Salah seorang perwakilannya, menyatakan sejumlah penyelenggara negara, termasuk Presiden Jokowi sudah menyimpang dari nilai-nilai Pancasila serta prinsip demokrasi kerakyatan.

“Kami menyesalkan tindakan-tindakan menyimpang yang justru terjadi pada masa pemerintahan Presiden Jokowi, yang juga merupakan bagian dari keluarga besar UGM,” ujar perwakilan civitas akademika UGM dalam video yang diterima di Jakarta, Rabu (31/1/2024).

Beberapa penyimpangan yang dimaksud, yakni pelanggaran etik di Mahkamah Konstitusi, keterlibatan sejumlah aparat penegak hukum dalam kegiatan demokrasi di negeri ini, dan pernyataan kontradiktif dari presiden terkait akan keterlibatan pejabat publik dalam kampanye politik, serta persoalan netralitas dan keberpihakan.

“Presiden Jokowi sebagai alumni semestinya berpegang pada jati diri UGM, yang menjunjung tinggi nilai-nilai Pancasila dengan turut memperkuat demokratisasi agar berjalan sesuai standar moral yang tinggi dan dapat mencapai tujuan pembentukan pemerintahan yang sah atau legitimate.”

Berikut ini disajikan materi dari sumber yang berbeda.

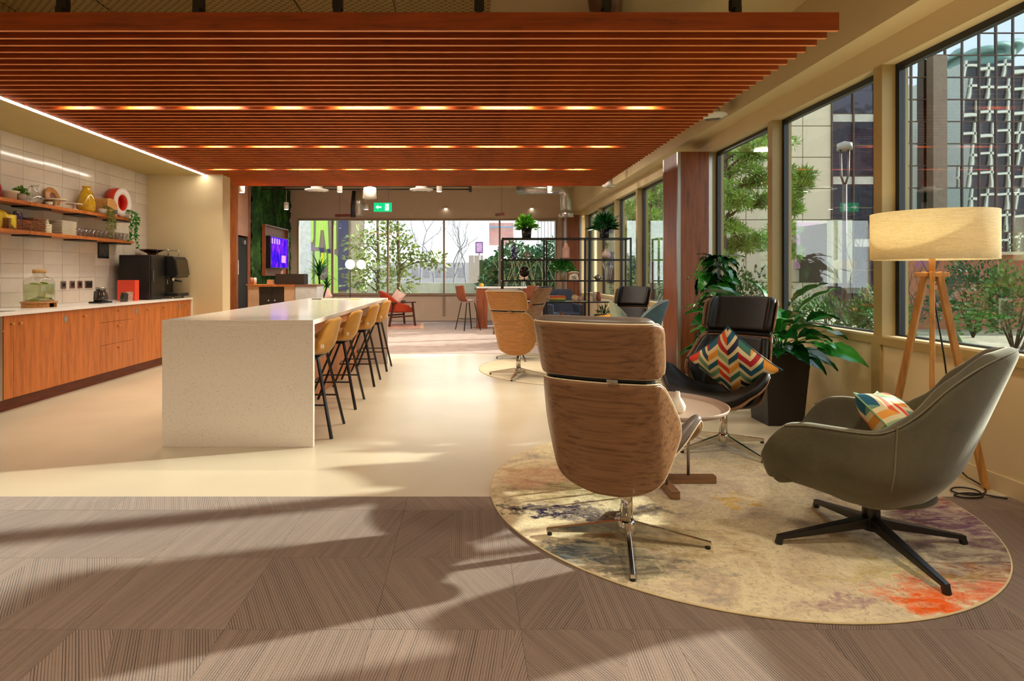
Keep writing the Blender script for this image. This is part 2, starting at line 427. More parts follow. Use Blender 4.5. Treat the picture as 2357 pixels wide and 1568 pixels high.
# --- moss wall
def moss():
    t = NT('moss'); v = t.coord('Object', (1, 3.2, .55)); f = t.noise(v, 2.2, 5, .6, .5); g = t.noise(t.coord(), 38, 4, .7)
    t.l(t.ramp(t.math('ADD', t.math('MULTIPLY', f, .75), t.math('MULTIPLY', g, .25)), [(.35, C('#0c2408')), (.52, C('#1c4a0e')), (.68, C('#4f9426'))]), t.b.inputs['Base Color'])
    t.b.inputs['Roughness'].default_value = .95; t.bump(g, .9, .03); return t.m
from mathutils import noise as mn
def mossf(u, v):
    y = 13.0+u*2.88; z = .2+v*3.3
    return (-4.78+.05*mn.noise(Vector((y*7, z*5, 0)))+.03*mn.noise(Vector((y*19, z*15, 3))), y, z)
struct('wall_moss', MB().box(-4.9, -4.82, 13.0, YB, 0, ZC), M_colw)
mg = MB().grid(mossf, 120, 120).build('moss_wall', moss(), None)
tag(mg, 'dark green living moss panel covering the wall around the television', 'moss panel')
# --- far wall
def bx(px): return (px-CX)*YB/FPX
bw = MB(); xs0, xs1 = bx(686), bx(1280)
zb, zt = .745, 2.715
bw.box(XLF, xs0, YB, YB+.15, 0, ZC).box(xs1, 3.3, YB, YB+.15, 0, ZC).box(xs0, xs1, YB, YB+.15, 0, zb-.06).box(xs0, xs1, YB, YB+.15, zt+.04, ZC)
struct('wall_back', bw, M_backw)
struct('baseboard_back', MB().box(-4.75, 3.0, YB-.015, YB, 0, .12), M_backw)
mull = [686, 766, 893, 1022, 1150, 1280]
Mbf = mat('bronze_frame', '#9c8670', .4, var=.05)
for i in range(5):
    a, b = bx(mull[i]), bx(mull[i+1])
    wn = thing('window_%d' % (i+1), None, None, (0, 0, 0), kind='structure'); wn.location = ((a+b)/2, YB, zb)
    f = MB().box(a+.0005, b-.0005, YB-.03, YB+.06, zt, zt+.04).box(a+.0005, b-.0005, YB-.06, YB+.06, zb-.06, zb).box(a+.0005, a+.025, YB-.04, YB+.06, zb, zt).box(b-.025, b-.0005, YB-.04, YB+.06, zb, zt)
    f.build('window_frame', Mbf, wn, world=True)
    MB().box(a+.025, b-.025, YB+.02, YB+.028, zb, zt).build('window_pane', M_glass, wn, world=True)
for i in (1, 2, 3, 4):
    a = bx(mull[i]); struct('trim_%d' % (i+1), MB().box(a-.03, a+.03, YB-.03, YB, .12, zb-.06), Mbf)
# --- right wall
PY = [4.37+1.555*k for k in range(-2, 8)]
struct('wall_right', MB().box(XW, XW+.2, YN, YB, 0, .735).box(XW, XW+.2, YN, YB, 2.80, ZC).box(2.845, XW, YN, YB, 2.974, ZC).box(XW, XW+.2, YN, PY[0]-.045, .735, 2.80), M_cream)  # unseen stretch behind the camera closed without windows to cut light on the slats
struct('baseboard_right', MB().box(XW-.016, XW, YN, YB, 0, .10), M_cream)
struct('trim_6', MB().box(XW-.022, XW+.19, PY[0]-.045, YB, .735, .79), M_trim_shaded)
for i, y in enumerate(PY):
    struct('trim_%d' % (i+7), MB().box(XW-.004, XW+.19, y-.045, y+.045, .79, 2.80).box(XW-.022, XW, y-.045, y+.045, .10, .735), M_trim_shaded)
for i in range(len(PY)-1):
    a, b = PY[i]+.045, PY[i+1]-.045
    wn = thing('window_%d' % (i+6), None, None, (XW+.11, (a+b)/2, .79), kind='structure')
    x0, x1 = XW+.095, XW+.14; e = .038
    MB().box(x0, x1, a, b, 2.755, 2.80).box(x0, x1, a, b, .79, .81).box(x0, x1, a, a+e, .81, 2.755).box(x0, x1, b-e, b, .81, 2.755).build('window_frame', M_darkblue, wn, world=True)
    MB().box(XW+.115, XW+.121, a+e, b-e, .81, 2.755).build('window_pane', M_glass, wn, world=True)
    MB().box(XW+.0, XW+.095, a, b, .79, .80).build('window_sill', M_cream, wn, world=True)
# --- veneered columns by the window wall
def column(x0, x1, y0, y1, z1, label):
    t = thing('column', label, 'column', ((x0+x1)/2, (y0+y1)/2, 0), kind=None)
    MB().box(x0+.012, x1, y0+.012, y1-.012, 0, z1).build('core', M_cream, t, world=True)
    MB().box(x0+.035, x1-.05, y0, y0+.012, 0, z1).build('veneer_panel', M_colw, t, world=True)
    MB().box(x0, x0+.012, y0+.035, y1-.035, 0, z1).build('veneer_panel', M_colw, t, world=True)
    for (a, b, c, d) in ((x0-.002, x0+.035, y0-.002, y0+.035), (x1-.05, x1-.01, y0-.002, y0+.03), (x0-.002, x0+.03, y1-.035, y1)):
        MB().box(a, b, c, d, 0, z1).build('corner_trim', M_alu, t, world=True)
    return t
column(2.66, 3.10, 7.40, 7.96, 2.80, 'tall reddish wood-clad column with aluminium corners by the window wall')
column(2.56, 2.98, 15.25, 15.8, 2.80, 'far reddish wood-clad column in the back corner behind the open shelving')

# ================================================================ the slatted raft
SZ0, SZ1 = 2.745, 2.856; SY0, SP = 3.59, .1145
raft = thing('slatted_ceiling', 'suspended raft of long parallel reddish-brown wooden slats over the kitchen', 'ceiling panel', (0, SY0, SZ0))
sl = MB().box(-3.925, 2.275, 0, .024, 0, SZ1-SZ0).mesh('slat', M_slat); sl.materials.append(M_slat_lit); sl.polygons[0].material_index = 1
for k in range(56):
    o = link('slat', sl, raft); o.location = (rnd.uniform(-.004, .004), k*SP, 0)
for x in (-3.3, -2.5, -1.66, -.8, .075, .86, 1.66):
    MB().box(x-.02, x+.02, SY0-.005, SY0+56*SP-.09, SZ1, SZ1+.035).build('rail', M_black, raft, world=True)
    h = MB()
    for k in range(5):
        y = SY0+.02+k*1.5; h.box(x-.03, x+.03, y, y+.045, SZ1+.035, SZ1+.10).box(x-.008, x+.008, y+.015, y+.03, SZ1+.1, ZC-.04)
    h.build('hanger', M_black, raft, world=True)
Mlite = emis('downlight_lens', (1, .8, .55, 1), 2)
rowY = [(14, 'nearest', 0), (28, 'middle', 1), (41, 'farthest', 2)]
gx = [(-3.52, .22), (-2.96, .22), (-2.30, .46), (-1.62, .22), (-.94, .46), (-.31, .22), (.36, .46), (1.03, .22), (1.58, .22)]
ordn = ['first', 'second', 'third', 'fourth', 'fifth', 'sixth', 'seventh', 'eighth', 'ninth']
first_l = {}
for k, nm, q in rowY:
    y = SY0+k*SP+.024+.045
    for i, (x, ln) in enumerate(gx):
        lab = 'warm downlight recessed between slats, %s from the left in the %s row' % (ordn[i], nm)
        if ln not in first_l:
            t = thing('downlight', lab, 'light', (x, y, 2.832), group='downlights between the ceiling slats')
            MB().box(-ln/2, ln/2, -.036, .036, .004, .06).build('housing', M_black, t)
            MB().box(-ln/2+.01, ln/2-.01, -.028, .028, 0, .004).build('lens', Mlite, t); first_l[ln] = t
        else: t = dup(first_l[ln], (x, y, 2.832), 0, lab)
        ld = bpy.data.lights.new('downlight_beam', 'AREA'); ld.shape = 'RECTANGLE'; ld.size = ln-.04; ld.size_y = .05
        ld.energy = 9.0*ln/.34; ld.color = (1, .88, .70); ld.spread = R(150)
        lo = bpy.data.objects.new('downlight_beam', ld); COL.objects.link(lo); lo.location = (x, y, 2.828)

# unseen fill lamps added to brighten the carpeted end, above and behind the camera
fl0 = None
for i, (x, y) in enumerate([(-3.2, -1.6), (-.6, -1.6), (2.0, -1.6), (-3.2, .9), (-.6, .9), (2.0, .9)]):
    lab = 'added round fill lamp over the carpet, %s from the left in the %s row' % (ordn[i % 3], 'rear' if i < 3 else 'front')
    if fl0 is None:
        fl0 = t = thing('fill_light', lab, 'light', (x, y, 3.42), group='added fill lamps over the carpet')
        MB().cyl((0, 0), .2, .02, .13, 32).build('housing', M_white, t); MB().cyl((0, 0), .18, 0, .02, 32).build('diffuser', emis('fill_diffuser', (1, .86, .66, 1), 3), t)
    else: dup(fl0, (x, y, 3.42), 0, lab)
    ld = bpy.data.lights.new('fill_light_beam', 'AREA'); ld.shape = 'DISK'; ld.size = .34; ld.energy = 25; ld.color = (1, .87, .72); ld.spread = R(132)
    lo = bpy.data.objects.new('fill_light_beam', ld); COL.objects.link(lo); lo.location = (x, y, 3.415)

for i, (x, y) in enumerate([(-3.4, 10.2), (-1.6, 10.2), (1.2, 10.2), (-3.8, 11.3), (-1.6, 11.3), (1.2, 11.3)]):  # unseen fill lamps added to brighten the far lounge, hidden above the slats
    dup(fl0, (x, y, 3.42), 0, 'added round far-lounge fill lamp above the slats, %s from the left, %s row' % (ordn[i % 3], 'near' if i < 3 else 'far'), 'added fill lamps of the far lounge')
    ld = bpy.data.lights.new('fill_light_beam', 'AREA'); ld.shape = 'DISK'; ld.size = .34; ld.energy = 34; ld.color = (1, .88, .74); ld.spread = R(170)
    lo = bpy.data.objects.new('fill_light_beam', ld); COL.objects.link(lo); lo.location = (x, y, 3.415)
# ================================================================ lounge chairs with plywood shells
def rot2(x, y, a): return x*cos(a)-y*sin(a), x*sin(a)+y*cos(a)
def bend(s, off=0.0):
    """plan curve of a shell: nearly flat in the middle, turning forward near the sides; off = inward offset"""
    R1, S1, R2, AM = .75, .185, .085, 1.12; a1 = S1/R1; sg = 1 if s >= 0 else -1; s = abs(s)
    if s < S1: a = s/R1; x, y = (R1-off)*sin(a), R1-(R1-off)*cos(a)
    else:
        a = min(AM, a1+(s-S1)/R2); cx, cy = (R1-R2)*sin(a1), R1-(R1-R2)*cos(a1); rest = max(0, s-S1-(AM-a1)*R2)
        x, y = cx+(R2-off)*sin(a)+rest*cos(a), cy-(R2-off)*cos(a)+rest*sin(a)
    return sg*x, y
BACKW = [(0, .05), (.04, .14), (.10, .205), (.18, .26), (.30, .315), (.42, .36), (.50, .39), (.60, .398), (.68, .385), (.82, .345), (.94, .305), (.985, .285), (1, .26)]
HEADW = [(0, .265), (.06, .295), (.14, .308), (.5, .316), (.86, .32), (.95, .308), (1, .28)]
SEATW = [(0, .15), (.08, .20), (.25, .27), (.42, .36), (.56, .41), (.68, .41), (.82, .345), (.94, .25), (1, .15)]
def lean(z): return -.115-(z-.27)*.36-.10*max(0, (z-.27))**2
def shell_pt(s, z, Rr, off=0.0):
    x, y = bend(s, off); return Vector((x, lean(z)+y, z))
def backfn(W, z0, z1, Rr, off=0.0, k=1.0, ez=0.0):
    def f(u, v):
        zz = z0+ez+(z1-z0-2*ez)*v; t = (zz-z0)/(z1-z0)
        s = (u*2-1)*interp(W, t)*k
        p = shell_pt(s, zz, Rr, off); p.z += -.02*(abs(u*2-1)**2)*0; return p
    return f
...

Bukannya mengamalkan dan berbakti pada almamaternya dengan menjunjung tinggi dan mewujudkan nilai-nilai Pancasila, Civitas Akademika UGM menilai tindakan Presiden Jokowi justru menunjukkan ketimpangan pada prinsip-prinsip moral demokrasi kerakyatan dan keadilan sosial.

“Karena itu, melalui petisi ini kami segenap Civitas Akademika UGM meminta, mendesak, dan menuntut segenap aparat penegak hukum dan semua pejabat negara dan aktor politik yang berada di belakang presiden, termasuk presiden sendiri untuk segera kembali pada koridor demokrasi,” tuturnya.

Mereka juga mendesak DPR dan MPR agar mengambil sikap dan langkah konkret menyikapi berbagai gejolak politik yang terjadi pada pesta demokrasi elektoral.